La montée en puissance des capacités en matière de cyberdéfense, de renseignement, de connaissance et d’anticipation se poursuit à un rythme rapide. Elle nous permettra de faire face à la menace quand terrorisme et révolution numérique se percutent pour donner ce que je pourrai appeler, par un raccourci réducteur, le « djihad 2.0 », un terme très moderniste.
Des exemples ? Je pense à l’acquisition prévue d’un troisième système de drone MALE, dénommé Reaper. Chacun sait les résultats considérables enregistrés avec l’acquisition de nos deux premiers drones positionnés à Niamey. Des dizaines de chefs terroristes ont ainsi pu être neutralisés.
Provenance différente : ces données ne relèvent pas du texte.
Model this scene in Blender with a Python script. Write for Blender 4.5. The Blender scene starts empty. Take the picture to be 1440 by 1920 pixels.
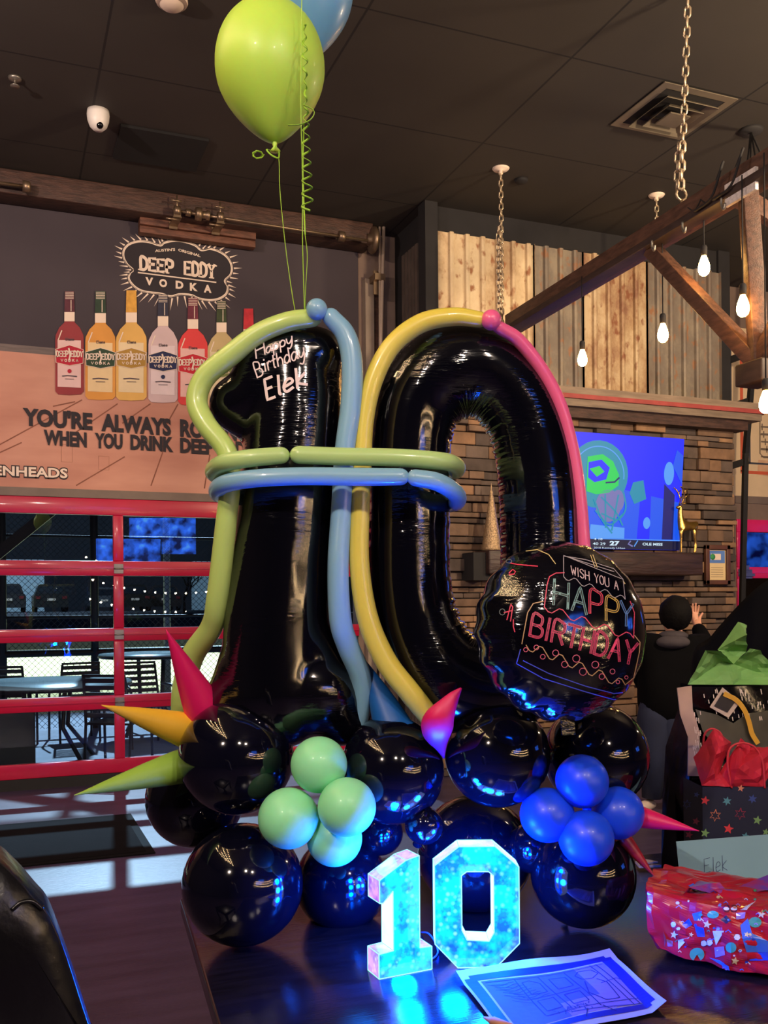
import bpy, bmesh, math, random
from mathutils import Vector, Matrix, noise
from mathutils.bvhtree import BVHTree
from mathutils.geometry import tessellate_polygon

SC = bpy.context.scene
COL = SC.collection
random.seed(10)
V = Vector
# ---------------------------------------------------------------- camera
YAW = math.radians(21.8); FOC = 1800.0; PPX = 720.0; PPY = 1134.0; ROLL = .008; EYE = V((0, 0, 1.5))
_r = V((math.cos(YAW), -math.sin(YAW), 0)); _f = V((math.sin(YAW), math.cos(YAW), 0)); _z = V((0, 0, 1))
CR = (_r * math.cos(ROLL) - _z * math.sin(ROLL)).normalized()
CU = (_z * math.cos(ROLL) + _r * math.sin(ROLL)).normalized()
cam_d = bpy.data.cameras.new('camera'); cam = bpy.data.objects.new('camera', cam_d); COL.objects.link(cam)
cam_d.sensor_fit = 'HORIZONTAL'; cam_d.sensor_width = 36; cam_d.lens = 36 * FOC / 1440
cam_d.shift_y = (PPY - 960) / 1440; cam_d.clip_start = .02; cam_d.clip_end = 300
m = Matrix((CR, CU, -_f)).transposed().to_4x4(); m.translation = EYE
cam.matrix_world = m
SC.camera = cam
# ---------------------------------------------------------------- view, world, lights
SC.view_settings.view_transform = 'Standard'; SC.view_settings.look = 'None'
SC.view_settings.gamma = 1; SC.view_settings.use_curve_mapping = False
SC.view_settings.exposure = 0.0
wd = bpy.data.worlds.new('world'); SC.world = wd; wd.use_nodes = True
wn = wd.node_tree.nodes['Background']; wn.inputs[0].default_value = (.012, .022, .06, 1); wn.inputs[1].default_value = .6

def lamp(kind, name, loc, energy, color, size=.1, to=None, **kw):
    l = bpy.data.lights.new(name, kind); l.energy = energy; l.color = color
    if kind == 'AREA': l.shape = 'DISK'; l.size = size
    elif kind != 'SUN': l.shadow_soft_size = size
    for k, v in kw.items(): setattr(l, k, v)
    o = bpy.data.objects.new(name, l); COL.objects.link(o); o.location = loc
    if to is not None: o.rotation_euler = (V(to) - V(loc)).to_track_quat('-Z', 'Y').to_euler()
    return o
WARM = (1, .74, .48)
# unseen area lights filling the dining room from behind and beside the photographer
lamp('AREA', 'unseen_light', (4.9, 1.8, 3.9), 235, WARM, .4, (5.0, 7.6, 4.0))
lamp('AREA', 'unseen_light', (-2.6, -1.2, 4.2), 105, (1, .80, .68), .14, (.8, 3.5, 1.6))
lamp('AREA', 'unseen_light', (1.2, -2.6, 4.2), 60, (1, .80, .66), .14, (.8, 3.5, 1.2))
lamp('AREA', 'unseen_light', (.2, -.9, 3.3), 26, (1, .84, .70), .14, (.85, 2.0, 1.5))  # fill light added above the photographer to brighten the balloons
lamp('AREA', 'unseen_light', (-1.5, 4.6, 4.3), 85, (1, .76, .68), .14, (1.2, 8.4, 3.0))
lamp('AREA', 'unseen_light', (6.8, 3.0, 3.0), 135, WARM, .4, (5.6, 4.6, 5))  # unseen uplight brightening the right side of the ceiling
# flood lamp on a pole outside, shining through the glass door
lamp('SPOT', 'flood_lamp', (3.28, 29.5, 17.3), 58000, (.50, .76, 1), .2, (.9, 7.2, .3), spot_size=.42, spot_blend=.3)
for x_ in (-4.0, 8.0): lamp('SPOT', 'field_lamp', (x_, 27.0, 15.0), 26000, (.93, 1, .86), 1, (x_, 27.2, 0), spot_size=1.5, spot_blend=.5)
lamp('SPOT', 'yard_lamp', (-3.0, 50.0, 12.0), 9000, (.6, .8, 1), .5, (0, 62.0, 1), spot_size=1.9, spot_blend=.5)

# ---------------------------------------------------------------- photo rays to room points
def ray(px, py): return _f + CR * ((px - PPX) / FOC) + CU * ((PPY - py) / FOC)
def W(px, py, t): return EYE + ray(px, py) * t
def WX(px, py, X): d = ray(px, py); return EYE + d * (X / d.x)
def WY(px, py, Y): d = ray(px, py); return EYE + d * (Y / d.y)
def WZ(px, py, Z): d = ray(px, py); return EYE + d * ((Z - 1.5) / d.z)
def S(d): return d / FOC           # metres per photo pixel at optical depth d

# ---------------------------------------------------------------- materials
_mats = {}
def srgb(c):
    return tuple((x / 12.92 if x <= .04045 else ((x + .055) / 1.055) ** 2.4) for x in [v / 255 for v in c])
def mat(name, col, rough=.6, metal=0., var=.15, scale=8., bump=0., bscale=40., coat=0., spec=.5, emit=None, estr=0., stretch=None, col2=None, ramp=(.35, .65), trans=0., detail=4., sss=0., sheen=0.):
    if name in _mats: return _mats[name]
    m = bpy.data.materials.new(name); m.use_nodes = True; nt = m.node_tree; N = nt.nodes; L = nt.links
    b = N['Principled BSDF']
    b.inputs['Roughness'].default_value = rough; b.inputs['Metallic'].default_value = metal
    b.inputs['Specular IOR Level'].default_value = spec; b.inputs['Coat Weight'].default_value = coat; b.inputs['Coat Roughness'].default_value = .08
    b.inputs['Transmission Weight'].default_value = trans
    b.inputs['Sheen Weight'].default_value = sheen
    if sss: b.inputs['Subsurface Weight'].default_value = sss; b.inputs['Subsurface Scale'].default_value = .05
    tc = N.new('ShaderNodeTexCoord'); mp = N.new('ShaderNodeMapping'); L.new(tc.outputs['Object'], mp.inputs[0])
    if stretch: mp.inputs['Scale'].default_value = stretch
    nz = N.new('ShaderNodeTexNoise'); nz.inputs['Scale'].default_value = scale; nz.inputs['Detail'].default_value = detail
    L.new(mp.outputs[0], nz.inputs[0])
    rp = N.new('ShaderNodeValToRGB'); L.new(nz.outputs['Fac'], rp.inputs[0])
    c1 = srgb(col)
    c2 = srgb(col2) if col2 else tuple(x * (1 - var) for x in c1)
    rp.color_ramp.elements[0].position = ramp[0]; rp.color_ramp.elements[1].position = ramp[1]
    rp.color_ramp.elements[0].color = (*c2, 1); rp.color_ramp.elements[1].color = (*c1, 1)
    L.new(rp.outputs[0], b.inputs['Base Color'])
    if bump:
        n2 = N.new('ShaderNodeTexNoise'); n2.inputs['Scale'].default_value = bscale; n2.inputs['Detail'].default_value = 6
        L.new(mp.outputs[0], n2.inputs[0])
        bp = N.new('ShaderNodeBump'); bp.inputs['Strength'].default_value = min(1, bump); bp.inputs['Distance'].default_value = .01
        L.new(n2.outputs['Fac'], bp.inputs['Height']); L.new(bp.outputs[0], b.inputs['Normal'])
    if emit:
        b.inputs['Emission Color'].default_value = (*srgb(emit), 1); b.inputs['Emission Strength'].default_value = estr
    _mats[name] = m
    return m
def emis(name, col, strength):
    if name in _mats: return _mats[name]
    m = mat(name, (10, 10, 10), .5, emit=col, estr=strength)
    return m
def foil_mat(name, col, rough=.13, wr=.35, sc=(60, 60, 9)):
    """glossy plastic film with fine parallel wrinkles in patches"""
    m = mat(name, col, rough, 0, .1, 3, spec=.6, coat=.6)
    nt = m.node_tree; N = nt.nodes; L = nt.links; b = N['Principled BSDF']
    tc = N.new('ShaderNodeTexCoord'); mp = N.new('ShaderNodeMapping'); L.new(tc.outputs['Object'], mp.inputs[0]); mp.inputs['Scale'].default_value = sc
    a = N.new('ShaderNodeTexNoise'); a.inputs['Scale'].default_value = 1.0; a.inputs['Detail'].default_value = 3; L.new(mp.outputs[0], a.inputs[0])
    k = N.new('ShaderNodeTexNoise'); k.inputs['Scale'].default_value = 7; L.new(tc.outputs['Object'], k.inputs[0])
    rp = N.new('ShaderNodeValToRGB'); rp.color_ramp.elements[0].position = .46; rp.color_ramp.elements[1].position = .66; L.new(k.outputs['Fac'], rp.inputs[0])
    mu = N.new('ShaderNodeMath'); mu.operation = 'MULTIPLY'; L.new(a.outputs['Fac'], mu.inputs[0]); L.new(rp.outputs[0], mu.inputs[1])
    bp = N.new('ShaderNodeBump'); bp.inputs['Strength'].default_value = wr; bp.inputs['Distance'].default_value = .006
    L.new(mu.outputs[0], bp.inputs['Height']); L.new(bp.outputs[0], b.inputs['Normal']); L.new(bp.outputs[0], b.inputs['Coat Normal'])
    return m

# ---------------------------------------------------------------- mesh building
class MB:
    def __init__(s): s.v = []; s.f = []; s.mi = []; s.sm = []
    def add(s, verts, faces, mi=0, smooth=False):
        o = len(s.v); s.v += [V(p) for p in verts]
        for f in faces: s.f.append([i + o for i in f]); s.mi.append(mi); s.sm.append(smooth)
        return s
    def box(s, c, size, mi=0, ax=None, bev=0):
        c = V(c); h = [x / 2 for x in size]; X, Y, Z = ax if ax else (V((1, 0, 0)), V((0, 1, 0)), V((0, 0, 1)))
        if bev:
            bm = bmesh.new(); bmesh.ops.create_cube(bm, size=1)
            for v in bm.verts: v.co = V((v.co.x * size[0], v.co.y * size[1], v.co.z * size[2]))
            bmesh.ops.bevel(bm, geom=list(bm.edges), offset=bev, segments=3, profile=.5, affect='EDGES')
            vs = [c + X * v.co.x + Y * v.co.y + Z * v.co.z for v in bm.verts]
            s.add(vs, [[v.index for v in f.verts] for f in bm.faces], mi, True); bm.free(); return s
        vs = [c + X * (h[0] * i) + Y * (h[1] * j) + Z * (h[2] * k) for i in (-1, 1) for j in (-1, 1) for k in (-1, 1)]
        return s.add(vs, [(0, 1, 3, 2), (4, 6, 7, 5), (0, 4, 5, 1), (2, 3, 7, 6), (0, 2, 6, 4), (1, 5, 7, 3)], mi)
    def bb(s, a, b, mi=0, bev=0):
        a, b = V(a), V(b); return s.box((a + b) / 2, [abs(x) for x in (b - a)], mi, None, bev)
    def bar(s, p, q, w, h, mi=0, up=(0, 0, 1), bev=0):
        p, q = V(p), V(q); x = (q - p); l = x.length; x.normalize(); y = V(up).cross(x).normalized(); z = x.cross(y)
        return s.box((p + q) / 2, (l, w, h), mi, (x, y, z), bev)
    def tube(s, pts, rad, n=12, mi=0, closed=False, cap=True, smooth=True, flat=1., up=None):
        pts = [V(p) for p in pts]; k = len(pts); rs = rad if isinstance(rad, (list, tuple)) else [rad] * k
        T = []
        for i in range(k):
            a = pts[(i - 1) % k] if (closed or i > 0) else pts[0]; b = pts[(i + 1) % k] if (closed or i < k - 1) else pts[-1]
            T.append((b - a).normalized())
        ref = V(up) if up else (V((0, 0, 1)) if abs(T[0].z) < .9 else V((1, 0, 0)))
        u = (ref - T[0] * ref.dot(T[0])).normalized(); vs = []
        for i in range(k):
            if up: u = V(up)
            u = (u - T[i] * u.dot(T[i])).normalized(); w = T[i].cross(u)
            for j in range(n):
                an = 2 * math.pi * j / n
                vs.append(pts[i] + (u * math.cos(an) * flat + w * math.sin(an)) * rs[i])
        fs = []
        for i in range(k if closed else k - 1):
            i2 = (i + 1) % k
            for j in range(n): fs.append((i * n + j, i * n + (j + 1) % n, i2 * n + (j + 1) % n, i2 * n + j))
        s.add(vs, fs, mi, smooth)
        if cap and not closed:
            s.add(vs[:n], [list(range(n))[::-1]], mi); s.add(vs[-n:], [list(range(n))], mi)
        return s
    def lathe(s, c, prof, n=24, mi=0, axis=(0, 0, 1), smooth=True):
        c = V(c); A = V(axis).normalized(); u = A.orthogonal().normalized(); w = A.cross(u); vs = []
        for r, h in prof:
            for j in range(n): an = 2 * math.pi * j / n; vs.append(c + A * h + (u * math.cos(an) + w * math.sin(an)) * r)
        fs = [(i * n + j, i * n + (j + 1) % n, (i + 1) * n + (j + 1) % n, (i + 1) * n + j) for i in range(len(prof) - 1) for j in range(n)]
        return s.add(vs, fs, mi, smooth)
    def ell(s, c, r, n=32, mi=0, ax=None):
        c = V(c); X, Y, Z = ax if ax else (V((1, 0, 0)), V((0, 1, 0)), V((0, 0, 1))); rx, ry, rz = r if isinstance(r, (tuple, list)) else (r, r, r)
        m = n // 2; vs = []
        for i in range(m + 1):
            t = math.pi * i / m
            for j in range(n):
                p = 2 * math.pi * j / n; vs.append(c + X * (rx * math.sin(t) * math.cos(p)) + Y * (ry * math.sin(t) * math.sin(p)) + Z * (rz * math.cos(t)))
        fs = [(i * n + j, (i + 1) * n + j, (i + 1) * n + (j + 1) % n, i * n + (j + 1) % n) for i in range(m) for j in range(n)]
        return s.add(vs, fs, mi, True)
    def prism(s, poly, off, mi=0, mside=None):
        poly = [V(p) for p in poly]; off = V(off); n = len(poly)
        tri = tessellate_polygon([poly]); b = [p + off for p in poly]
        s.add(poly, [tuple(t) for t in tri], mi); s.add(b, [tuple(t)[::-1] for t in tri], mi)
        s.add(poly + b, [(i, (i + 1) % n, n + (i + 1) % n, n + i) for i in range(n)], mi if mside is None else mside)
        return s
    def poly(s, poly, mi=0):
        poly = [V(p) for p in poly]; s.add(poly, [tuple(t) for t in tessellate_polygon([poly])], mi); return s
    def mesh(s, name, mats, origin):
        me = bpy.data.meshes.new(name); me.from_pydata([v - origin for v in s.v], [], s.f)
        for m_ in (mats if isinstance(mats, (list, tuple)) else [mats]): me.materials.append(m_)
        me.polygons.foreach_set('material_index', s.mi); me.polygons.foreach_set('use_smooth', s.sm)
        bm = bmesh.new(); bm.from_mesh(me); bmesh.ops.remove_doubles(bm, verts=bm.verts, dist=1e-6); bmesh.ops.recalc_face_normals(bm, faces=bm.faces); bm.to_mesh(me); bm.free()
        me.update(); return me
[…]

Autre exemple, ce projet de budget pour 2015 ouvre une nouvelle phase pour le CERES – je vise non pas le centre d’études de Jean-Pierre Chevènement, mais le programme de satellites d’écoute électromagnétique pour la surveillance de certaines zones, comme, là encore, la bande sahélo-saharienne.
On peut citer également la montée en puissance des moyens des services de renseignement. Je parlerai à cet égard de la direction du renseignement militaire, la DRM, un service de renseignement de 1 600 personnes qui dépend du chef d’état-major des armées. Son rôle est d’offrir une appréciation autonome de la situation militaire et d’éclairer la décision pour la conduite des opérations. La DRM est mobilisée sur tous les fronts, de l’opération Barkhane à l’Irak et sans doute ailleurs aux frontières orientales de l’Europe. Elle a entrepris une mutation très importante, et son expertise se consolide, notamment dans le renseignement image.
Détecter les menaces d’ordre militaire, les surveiller, analyser et identifier les objectifs, recouper, analyser, valider, diffuser le renseignement d’intérêt militaire : on voit bien l’importance de ces missions dans le monde actuel, où les menaces de la force coexistent avec celles de la faiblesse, et où nous devons faire face à la fois à des États proliférants dans le domaine nucléaire et à des groupes terroristes qui savent se diluer, se recomposer, et qui disposent parfois de moyens militaires supérieurs à ceux de certains États.
Dernier exemple de cette priorité à l’intelligence, on peut noter la montée en puissance des capacités cyber au sein du ministère de la défense. Avec « l’état-major cyber », avec le CALID, le Centre d’analyse de lutte informatique défensive, avec la montée en puissance des capacités cyber à la direction générale de l’armement, avec un pôle qui se constitue en Bretagne, avec les exercices en grandeur et en temps réels, tels le récent exercice DEFNET, avec, surtout, son pacte « cyber », le ministère de la défense construit graduellement, patiemment, une réponse cohérente, sérieuse, adaptée, structurée à la cybermenace.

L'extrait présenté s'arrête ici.